A apropriação espacial é feita sob diversas formas. Em amarelo está delineada a ocupação do espaço público que é feita após as 19:00 horas e durante os finais de semana. Esta ocupação é feita basicamente pelos moradores de rua quando estes se utilizam dos dutos de ventilação do metrô para secarem suas roupas. Há também o uso desta área (em amarelo no mapa) para higiene pessoal, uma vez que a Rua Uruguaiana disponibiliza uma torneira com saída de água onde é possível tomar banho. Há ainda, na Rua Miguel Couto, a distribuição de alimentos e donativos, que é feita quase todos os dias.

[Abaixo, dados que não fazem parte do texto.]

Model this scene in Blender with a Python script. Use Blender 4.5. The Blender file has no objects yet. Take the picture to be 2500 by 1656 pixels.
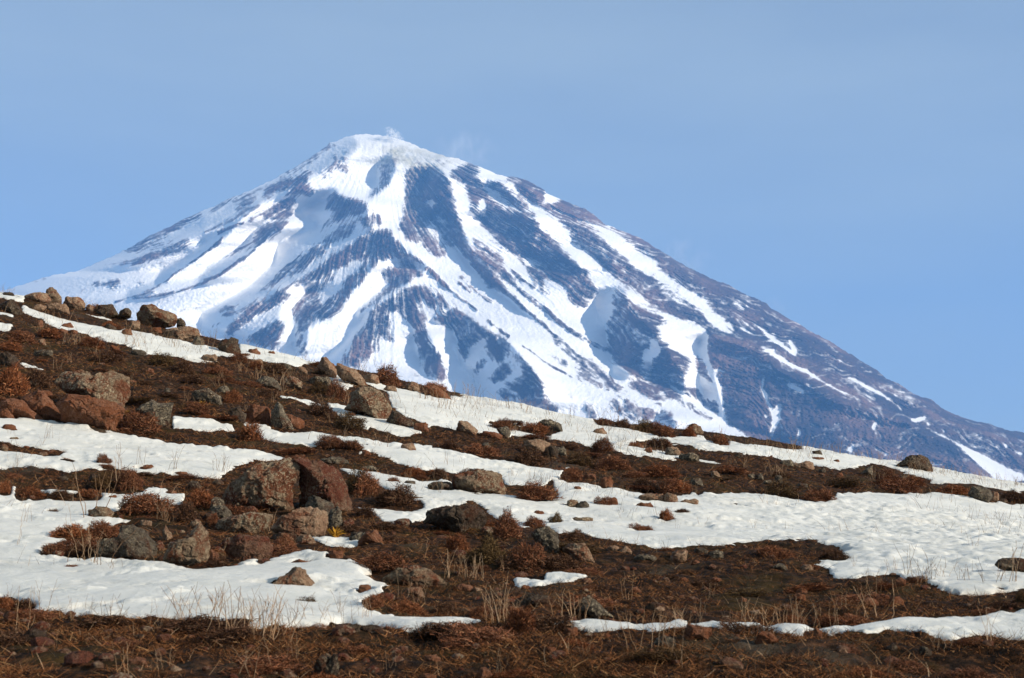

Ainda neste mapa, podemos observar que a área focal da pesquisa é ocupada basicamente por comércio que em sua maioria fecha às 19:00 horas e por bancos que às 16:00 horas cessam seus expedientes. É interessante notar que onde os serviços e o comércio fecham mais cedo, há uma maior facilidade de apropriação feita pelos moradores de rua. Os locais onde os serviços ou comércio têm horários que ultrapassam o horário padrão, ou onde existe movimento de pessoas, a apropriação é pouca ou até mesmo inexistente - como no local onde se encontra o Hotel Guanabara, na esquina com a Avenida Rio Branco, cuja frente não é ocupada devido ao movimento de pessoas e à forte iluminação. O mesmo ocorre na esquina da Rua Uruguaiana com a Avenida Presidente Vargas, onde a lanchonete fecha somente após as 22:00 horas, dificultando a ocupação nesta área.
A reunião do grupo neste local, todos os dias, formando quase que um compromisso diário, de certa maneira reproduz o mundo existente em casa e criam um território. Sobre isto, Da Matta (8) nos fala:
“Rua e casa se reproduzem mutuamente, pois há espaços na rua que podem ser fechados ou apropriados por um grupo, categoria social ou pessoas, tornando-se sua ‘casa’, ou seu ‘ponto’” (9).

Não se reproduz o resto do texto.